- TASK STATEMENT -
Filter the records below for the word "from". Copy each line that holds it.

- DATA TO USE -
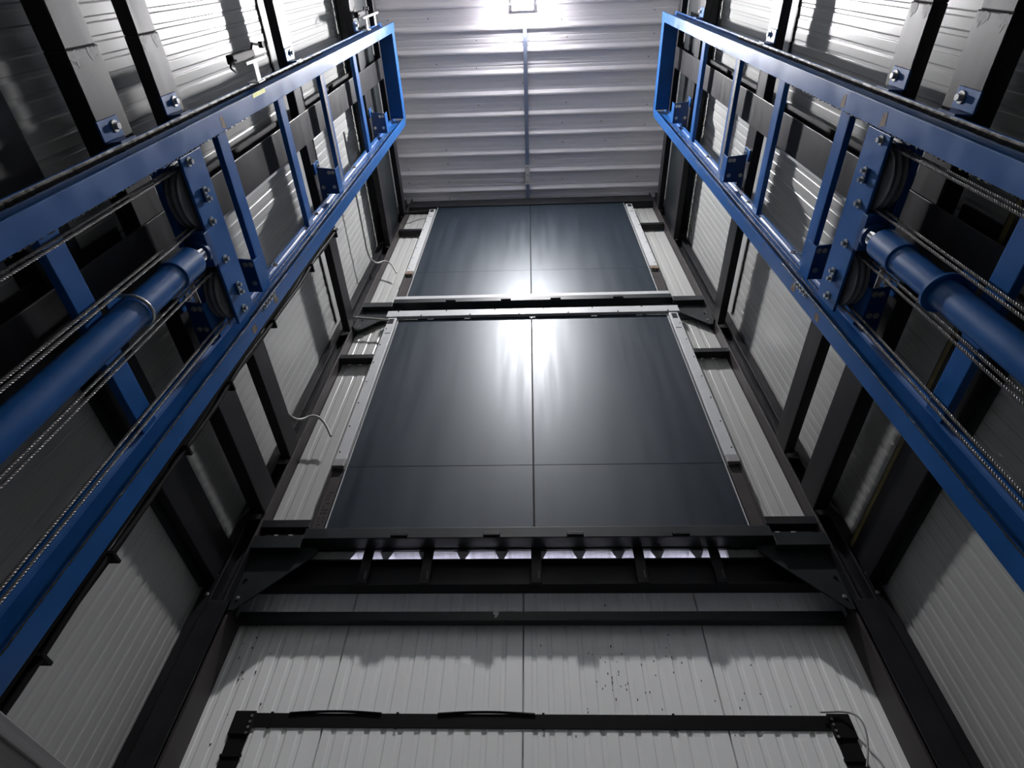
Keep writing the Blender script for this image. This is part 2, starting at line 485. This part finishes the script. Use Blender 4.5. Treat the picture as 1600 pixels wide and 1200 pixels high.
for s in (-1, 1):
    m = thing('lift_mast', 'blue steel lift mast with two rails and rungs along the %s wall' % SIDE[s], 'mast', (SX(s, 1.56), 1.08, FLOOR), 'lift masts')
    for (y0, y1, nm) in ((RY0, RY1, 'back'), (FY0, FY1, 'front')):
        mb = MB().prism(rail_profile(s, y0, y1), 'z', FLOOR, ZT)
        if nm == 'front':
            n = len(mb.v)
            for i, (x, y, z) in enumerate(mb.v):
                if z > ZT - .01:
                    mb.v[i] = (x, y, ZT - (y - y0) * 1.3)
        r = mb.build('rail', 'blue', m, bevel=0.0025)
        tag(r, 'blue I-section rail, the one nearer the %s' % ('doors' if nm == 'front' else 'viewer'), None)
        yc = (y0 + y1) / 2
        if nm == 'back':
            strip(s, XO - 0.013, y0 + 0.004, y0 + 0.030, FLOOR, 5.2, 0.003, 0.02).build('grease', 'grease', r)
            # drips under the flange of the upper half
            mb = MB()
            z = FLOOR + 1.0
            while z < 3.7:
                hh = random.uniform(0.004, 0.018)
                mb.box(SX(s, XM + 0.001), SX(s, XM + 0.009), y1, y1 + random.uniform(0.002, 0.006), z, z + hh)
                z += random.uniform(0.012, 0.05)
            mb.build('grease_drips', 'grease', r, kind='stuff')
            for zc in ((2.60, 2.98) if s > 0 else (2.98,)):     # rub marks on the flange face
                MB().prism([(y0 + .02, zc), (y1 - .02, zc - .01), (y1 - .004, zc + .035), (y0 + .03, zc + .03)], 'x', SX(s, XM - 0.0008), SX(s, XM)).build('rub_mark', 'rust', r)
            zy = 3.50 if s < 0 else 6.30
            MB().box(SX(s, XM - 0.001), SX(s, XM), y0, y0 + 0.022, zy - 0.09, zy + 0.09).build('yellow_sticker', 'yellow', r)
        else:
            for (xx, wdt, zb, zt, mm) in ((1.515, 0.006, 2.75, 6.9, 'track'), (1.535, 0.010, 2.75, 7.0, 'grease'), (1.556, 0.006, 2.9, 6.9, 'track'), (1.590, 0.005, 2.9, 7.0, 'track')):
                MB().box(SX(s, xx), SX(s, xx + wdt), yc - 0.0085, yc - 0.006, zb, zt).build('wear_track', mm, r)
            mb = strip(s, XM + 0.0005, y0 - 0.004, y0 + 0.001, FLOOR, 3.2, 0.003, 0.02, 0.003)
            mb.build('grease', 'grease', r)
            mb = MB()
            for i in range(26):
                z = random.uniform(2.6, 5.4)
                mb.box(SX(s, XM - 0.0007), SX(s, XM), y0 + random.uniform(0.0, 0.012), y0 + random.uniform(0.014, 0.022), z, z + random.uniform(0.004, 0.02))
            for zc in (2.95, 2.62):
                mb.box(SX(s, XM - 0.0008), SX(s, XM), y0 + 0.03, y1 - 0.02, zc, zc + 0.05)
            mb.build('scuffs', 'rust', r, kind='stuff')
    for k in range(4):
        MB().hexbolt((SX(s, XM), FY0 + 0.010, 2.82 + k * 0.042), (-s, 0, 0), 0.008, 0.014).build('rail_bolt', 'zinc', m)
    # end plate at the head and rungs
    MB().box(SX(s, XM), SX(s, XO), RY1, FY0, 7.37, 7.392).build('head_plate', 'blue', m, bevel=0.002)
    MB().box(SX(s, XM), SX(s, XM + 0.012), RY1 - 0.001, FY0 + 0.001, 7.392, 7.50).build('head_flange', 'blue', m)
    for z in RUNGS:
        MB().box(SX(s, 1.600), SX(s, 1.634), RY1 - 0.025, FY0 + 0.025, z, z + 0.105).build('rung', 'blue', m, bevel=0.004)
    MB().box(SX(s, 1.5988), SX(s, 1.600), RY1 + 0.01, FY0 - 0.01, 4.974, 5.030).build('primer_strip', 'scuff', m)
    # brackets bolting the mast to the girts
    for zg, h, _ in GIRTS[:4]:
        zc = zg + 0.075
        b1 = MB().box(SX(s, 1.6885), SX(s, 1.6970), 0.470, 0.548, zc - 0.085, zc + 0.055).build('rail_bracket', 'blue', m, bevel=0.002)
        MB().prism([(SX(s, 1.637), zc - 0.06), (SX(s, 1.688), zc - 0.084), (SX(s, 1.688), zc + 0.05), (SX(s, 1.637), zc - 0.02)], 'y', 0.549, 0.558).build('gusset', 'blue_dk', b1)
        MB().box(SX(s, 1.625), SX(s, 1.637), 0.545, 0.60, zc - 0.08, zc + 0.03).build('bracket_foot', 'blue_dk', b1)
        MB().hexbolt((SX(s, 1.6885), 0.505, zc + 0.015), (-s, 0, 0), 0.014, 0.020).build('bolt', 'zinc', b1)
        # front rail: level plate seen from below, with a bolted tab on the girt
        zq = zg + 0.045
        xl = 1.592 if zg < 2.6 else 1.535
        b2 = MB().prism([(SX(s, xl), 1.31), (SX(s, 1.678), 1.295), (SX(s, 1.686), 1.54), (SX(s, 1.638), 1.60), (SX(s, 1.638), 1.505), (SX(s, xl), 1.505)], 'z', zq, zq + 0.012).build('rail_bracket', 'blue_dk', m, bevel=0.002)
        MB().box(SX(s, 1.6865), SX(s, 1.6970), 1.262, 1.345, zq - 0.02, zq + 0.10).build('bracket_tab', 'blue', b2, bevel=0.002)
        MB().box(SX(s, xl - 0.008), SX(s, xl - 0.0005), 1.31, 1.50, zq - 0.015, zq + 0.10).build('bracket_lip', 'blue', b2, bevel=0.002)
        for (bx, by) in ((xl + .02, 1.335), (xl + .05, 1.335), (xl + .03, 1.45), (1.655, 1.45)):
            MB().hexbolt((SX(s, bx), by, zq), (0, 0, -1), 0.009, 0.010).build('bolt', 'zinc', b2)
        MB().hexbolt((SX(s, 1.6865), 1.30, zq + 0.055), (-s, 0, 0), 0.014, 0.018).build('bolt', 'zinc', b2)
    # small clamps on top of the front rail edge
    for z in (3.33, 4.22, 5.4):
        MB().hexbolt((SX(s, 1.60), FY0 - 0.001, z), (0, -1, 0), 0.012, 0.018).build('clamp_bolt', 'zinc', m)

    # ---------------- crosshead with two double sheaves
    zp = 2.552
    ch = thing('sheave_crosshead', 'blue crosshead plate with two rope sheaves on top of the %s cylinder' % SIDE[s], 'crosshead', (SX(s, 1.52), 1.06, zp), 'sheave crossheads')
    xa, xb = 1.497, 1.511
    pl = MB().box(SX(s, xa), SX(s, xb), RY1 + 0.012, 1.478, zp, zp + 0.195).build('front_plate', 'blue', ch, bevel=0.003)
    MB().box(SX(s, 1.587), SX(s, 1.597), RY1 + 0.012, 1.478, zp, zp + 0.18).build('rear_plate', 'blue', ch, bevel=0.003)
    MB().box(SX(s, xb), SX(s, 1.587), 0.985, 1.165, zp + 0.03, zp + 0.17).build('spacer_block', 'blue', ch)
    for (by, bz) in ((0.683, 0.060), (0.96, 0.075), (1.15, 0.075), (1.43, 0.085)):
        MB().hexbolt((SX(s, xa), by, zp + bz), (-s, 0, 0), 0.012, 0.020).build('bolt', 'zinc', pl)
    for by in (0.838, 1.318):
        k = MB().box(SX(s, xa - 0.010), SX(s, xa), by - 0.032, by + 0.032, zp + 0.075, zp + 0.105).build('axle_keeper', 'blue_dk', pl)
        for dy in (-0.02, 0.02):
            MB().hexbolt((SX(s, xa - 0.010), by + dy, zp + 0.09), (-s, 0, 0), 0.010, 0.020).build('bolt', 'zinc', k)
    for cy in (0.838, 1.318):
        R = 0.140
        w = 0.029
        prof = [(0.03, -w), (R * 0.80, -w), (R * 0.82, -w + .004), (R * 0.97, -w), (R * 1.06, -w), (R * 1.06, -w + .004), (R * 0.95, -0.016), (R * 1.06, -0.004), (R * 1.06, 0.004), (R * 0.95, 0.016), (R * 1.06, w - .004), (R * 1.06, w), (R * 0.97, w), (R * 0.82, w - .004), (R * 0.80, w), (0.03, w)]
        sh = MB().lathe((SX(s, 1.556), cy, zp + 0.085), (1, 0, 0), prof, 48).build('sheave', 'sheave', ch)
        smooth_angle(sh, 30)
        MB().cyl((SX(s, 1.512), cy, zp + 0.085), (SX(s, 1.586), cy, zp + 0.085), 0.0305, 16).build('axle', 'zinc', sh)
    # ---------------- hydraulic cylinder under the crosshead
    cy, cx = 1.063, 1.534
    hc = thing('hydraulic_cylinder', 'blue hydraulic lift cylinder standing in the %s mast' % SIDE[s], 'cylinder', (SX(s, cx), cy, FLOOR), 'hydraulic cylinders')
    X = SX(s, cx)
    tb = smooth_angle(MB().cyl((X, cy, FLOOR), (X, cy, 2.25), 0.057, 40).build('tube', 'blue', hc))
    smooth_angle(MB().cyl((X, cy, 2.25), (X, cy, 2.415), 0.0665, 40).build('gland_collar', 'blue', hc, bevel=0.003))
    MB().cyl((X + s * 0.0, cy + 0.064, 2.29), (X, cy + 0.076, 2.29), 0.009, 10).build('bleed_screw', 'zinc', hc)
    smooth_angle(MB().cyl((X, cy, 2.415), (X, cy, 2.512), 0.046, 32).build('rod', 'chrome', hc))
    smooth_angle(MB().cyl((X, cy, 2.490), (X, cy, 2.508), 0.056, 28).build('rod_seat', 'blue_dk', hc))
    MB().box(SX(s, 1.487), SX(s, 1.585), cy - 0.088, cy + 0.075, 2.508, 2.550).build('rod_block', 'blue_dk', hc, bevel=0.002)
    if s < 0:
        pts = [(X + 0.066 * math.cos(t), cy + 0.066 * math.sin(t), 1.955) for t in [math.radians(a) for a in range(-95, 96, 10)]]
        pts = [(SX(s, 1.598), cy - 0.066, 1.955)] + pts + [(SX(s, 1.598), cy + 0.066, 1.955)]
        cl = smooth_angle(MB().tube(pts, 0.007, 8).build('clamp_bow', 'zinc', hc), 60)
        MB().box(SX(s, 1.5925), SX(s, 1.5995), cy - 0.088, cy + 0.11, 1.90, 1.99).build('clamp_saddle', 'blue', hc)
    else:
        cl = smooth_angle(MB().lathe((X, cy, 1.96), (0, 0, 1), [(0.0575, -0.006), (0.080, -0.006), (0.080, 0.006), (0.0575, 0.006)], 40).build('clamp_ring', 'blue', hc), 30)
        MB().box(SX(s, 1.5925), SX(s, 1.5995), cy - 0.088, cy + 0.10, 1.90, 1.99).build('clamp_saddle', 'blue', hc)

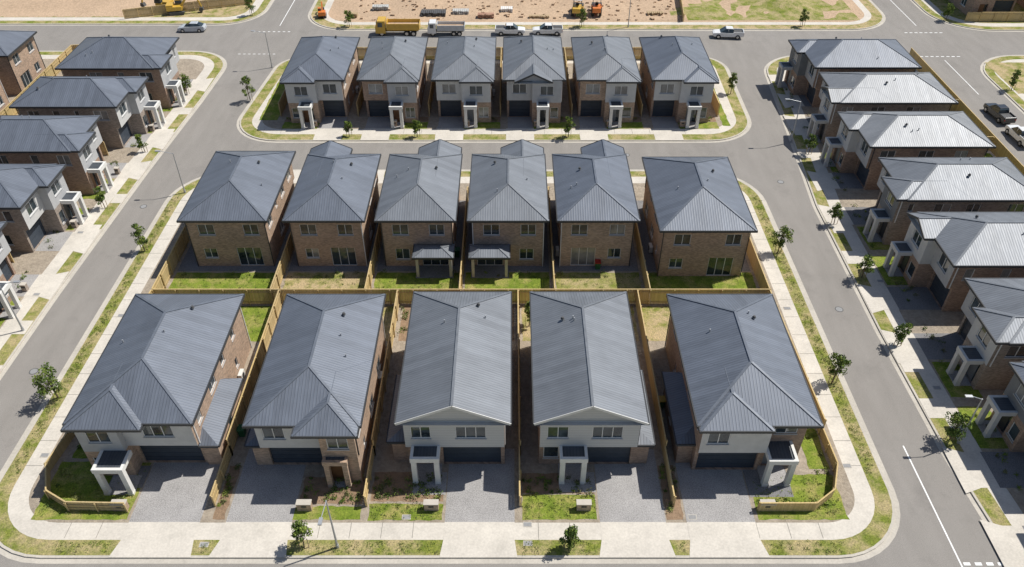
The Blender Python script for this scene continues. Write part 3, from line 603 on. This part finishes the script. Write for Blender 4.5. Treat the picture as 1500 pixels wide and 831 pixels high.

- ANSWER IN FULL -
        # front rail: level plate seen from below, with a bolted tab on the girt
The Blender Python script for this scene continues. Write part 3, from line 603 on. This part finishes the script. Write for Blender 4.5. Treat the picture as 1500 pixels wide and 831 pixels high.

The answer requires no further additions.